The issue of private property and land ownership is a big area in need of intervention for the purposes of national development.
“The Peruvian economist and neo-liberal thinker Hernando de Soto has famously advocated that poor people should be given formal individual title to their land so that they can use it as an asset to develop, leveraging finance and investing in development, and this moving from the informal to the formal economy, unleashing growth potential. In Nigeria, the approach has been adopted in some quarters in Lagos State, Governor Fashola liberalized the award of Certificat of Occupancy by licensing some official other than the Governor alone to do so, and this freed up the real-estate development market."
Implications from CDD:
“Will it work in rural West Africa? One danger to turning villagers into individual landowners en masse would be the risk of banks foreclosing on loans to them and seizing their farms if the land were used as collateral—this real-life situation happened when drought struck and harvests collapsed in the US Mid-West of the 1930s. Even if not, making rural land more tradable might mean previously public assets get concentrated in the hands of just a few meaning loss of livelihoods and even harder lives for the rural poor.”
Implications from IFTF:
Lack of access to modern private property is widely accepted by development economists as a major hurdle in national development plans. If the land that people have been living on and utilizing (and according to customary law is their private property) can be taken away at any moment by the government or a corporation that purchased the land form the government (as is happening with land grabs) people lack the necessary incentives to improve the land. Imagine putting all your earning and hard work into your land, only to have to government take it away with minimal to know compensation. These are the same principles that prevent multinationals from investing in countries that have lax private property laws.
It is also important to be careful when we talk about private and public lands, while we often consider indigenously owned land “public” it is almost always owned and considered private.
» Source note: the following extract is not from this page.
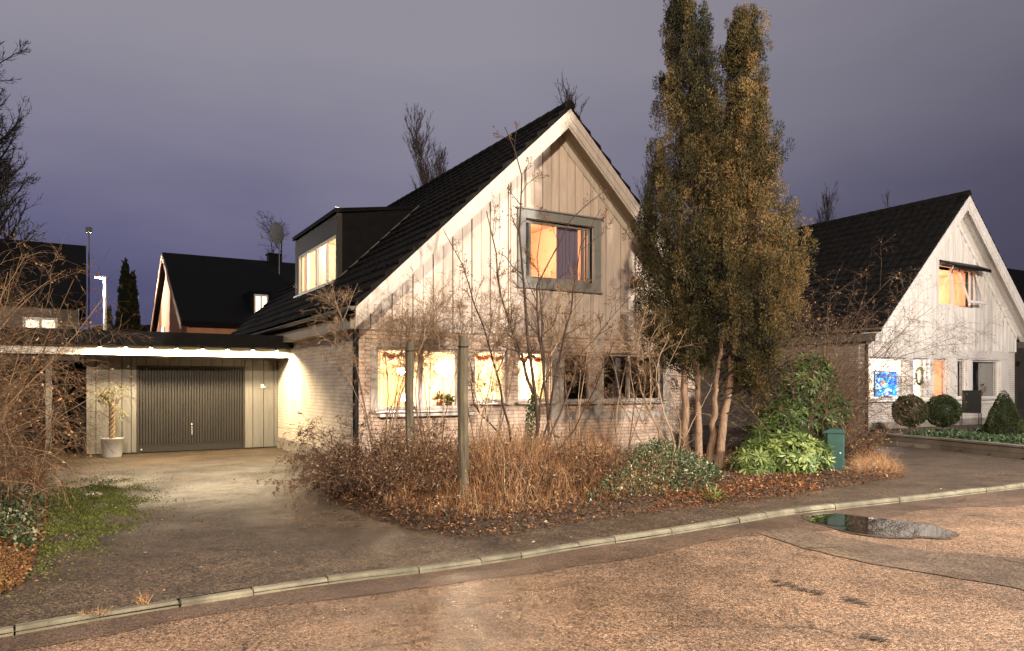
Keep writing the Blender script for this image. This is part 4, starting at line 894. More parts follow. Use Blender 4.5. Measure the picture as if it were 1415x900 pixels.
# twin thujas
thuja_m = tinted('thuja_foliage', [(0, (.006, .007, .003)), (.25, (.032, .030, .011)), (.55, (.082, .064, .024)), (.8, (.14, .096, .037)), (1, (.18, .11, .044))], .75, .12, spec=.2, var=.35, scale=1.2)
def thuja(label, Y, axis, prof, stems, seed, lo_tint, hi_tint, ntuft, group):
    """axis: [(py, px)], prof: [(py, left px, right px)] all at distance Y"""
    r = np.random.default_rng(seed); base = G(*stems[0][0]); base[2] = 0; root = empty('thuja_tree', base); tag(root, label, 'tree', group)
    prof = sorted(prof); py = np.array([p[0] for p in prof], float); lx = np.array([p[1] for p in prof], float); rx = np.array([p[2] for p in prof], float)
    # boughs first, tufts gathered round them
    NBo = ntuft // 9; yb = r.uniform(py[0], py[-1], NBo * 4); w_ = np.interp(yb, py, rx - lx); yb = yb[r.uniform(0, w_.max(), NBo * 4) < w_ + 45][:NBo]; NBo = len(yb)
    l = np.interp(yb, py, lx); rr_ = np.interp(yb, py, rx); hwb = (rr_ - l) / 2 / F * Y; thb = r.uniform(0, 2 * math.pi, NBo); rb_ = r.uniform(0, 1, NBo) ** .42 * hwb * r.uniform(.76, 1.04, NBo)
    CB = np.stack([((l + rr_) / 2 - CX) / F * Y + rb_ * np.cos(thb), Y + rb_ * np.sin(thb), CAMH - (yb - HY) / F * Y], 1); tb = r.normal(0, .22, NBo)
    bi = np.repeat(np.arange(NBo), 9); N = len(bi); sp_ = np.clip(.06 + hwb * .10, .06, .18)[bi][:, None]
    C = CB[bi] + r.normal(0, 1, (N, 3)) * sp_ * np.array([.75, .75, 1.7]); C = C - base; th = thb[bi]; hw = hwb[bi]; X0 = 0
    out = np.stack([np.cos(th), np.sin(th), np.zeros(N)], 1)
    K = 74; ts = r.uniform(.6, 1.25, N) * np.clip(.075 + hw * .06, .08, .16)
    # each tuft: upright flame of flattened sprays
    idx = np.repeat(np.arange(N), K); u = r.uniform(-1, 1, (N * K, 3)); u = u / np.maximum(1, np.linalg.norm(u, axis=1, keepdims=True))
    P = C[idx] + u * ts[idx][:, None] * np.array([.62, .62, 1.35])
    D = unit(np.array([0, 0, .9]) + out[idx] * .4 + u * .8 + r.normal(0, .3, (N * K, 3)))
    Nn = unit(np.cross(D, np.array([0, 0, 1.])) + r.normal(0, .6, (N * K, 3)))
    tt_ = np.clip(r.uniform(lo_tint, hi_tint, N) + tb[bi] + .18 * np.sin(C[:, 0] * 2.2 + C[:, 2] * 1.3) + .0, 0, 1)[idx] + r.normal(0, .10, N * K)
    m = MB(); m.cards(P, D, Nn, r.uniform(.028, .062, N * K), r.uniform(.010, .019, N * K), np.clip(tt_, 0, 1)); m.build('crown', thuja_m, root)
    # limbs inside the crown
    for st in stems:
        pts = np.array([W(px, p_, Y + dy) if p_ < 600 else G(px, p_) for (px, p_, *d_) in st for dy in [(d_[0] if d_ else 0)]]) - base
        pts[0][2] = -.1; f = np.linspace(0, 1, len(pts)); ff = np.linspace(0, 1, 24); PP = np.stack([np.interp(ff, f, pts[:, i]) for i in range(3)], 1); PP[1:-1] += r.normal(0, .012, (22, 3))
        R0 = .085 if st is not stems[-1] else .075; RR = R0 * (1 - .8 * ff); RR[0] *= 1.45; RR[1] *= 1.15; m = MB(); m.tubes(PP[None], RR[None], 10); m.build('trunk', bark_red, root, True)
    m = MB(); sel = r.choice(N, 340, replace=False); zt = C[sel, 2] - r.uniform(.25, .7, 340); ax = np.stack([np.interp(zt, np.sort(PP[:, 2]), PP[np.argsort(PP[:, 2]), 0]), np.interp(zt, np.sort(PP[:, 2]), PP[np.argsort(PP[:, 2]), 1]), zt], 1)
    mid_ = (ax + C[sel]) / 2 + r.normal(0, .05, (340, 3)) - [0, 0, .05]; m.tubes(np.stack([ax, mid_, C[sel]], 1), np.tile([[.012, .008, .004]], (340, 1)), 4); m.build('branches', dark_bark, root)
YT = 13.9
thuja('left of the two tall brown-green thujas, taller with two tips merging', YT, None,
      [(8, 930, 952), (25, 922, 968), (50, 917, 980), (90, 913, 990), (140, 909, 993), (160, 906, 1000), (200, 903, 1012), (260, 890, 1018), (310, 881, 1018), (350, 874, 1018), (400, 869, 1016), (440, 869, 1012), (460, 878, 1000), (485, 905, 990), (505, 930, 975)],
      [[(948, 655), (947, 560), (943, 470), (940, 300), (941, 30)], [(966, 660), (965, 560), (962, 470), (960, 330), (966, 60)]], 31, .05, .62, 3100, 'twin thujas in front of the gable')
thuja('right of the two tall brown-green thujas, narrow tip and browner right side', YT - .25, None,
      [(18, 1016, 1040), (34, 1008, 1048), (60, 1003, 1056), (110, 1003, 1056), (150, 1002, 1060), (190, 994, 1066), (205, 986, 1070), (240, 976, 1076), (270, 970, 1092), (310, 968, 1094), (340, 966, 1104), (380, 964, 1110), (420, 966, 1108), (460, 982, 1096), (495, 995, 1072), (520, 1003, 1058), (540, 1012, 1048)],
      [[(990, 658), (1003, 560), (1015, 470), (1020, 300), (1028, 40)], [(979, 655), (986, 590), (990, 520), (1000, 450), (1005, 380)]], 47, .25, .85, 3000, 'twin thujas in front of the gable')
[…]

It may be communally owned within a family or clan, but rarely, if ever, have societies lived under truly public lands. Traditional ownership laws meant that if a family was living on, and utilizing land, they could not just be told to move. Someone else could not lay claim to that piece of land without a fight. Today, because many rural communities have not been able to acquire title deeds to land they have occupied for sometimes hundreds of years, the government can claim they do not own the land.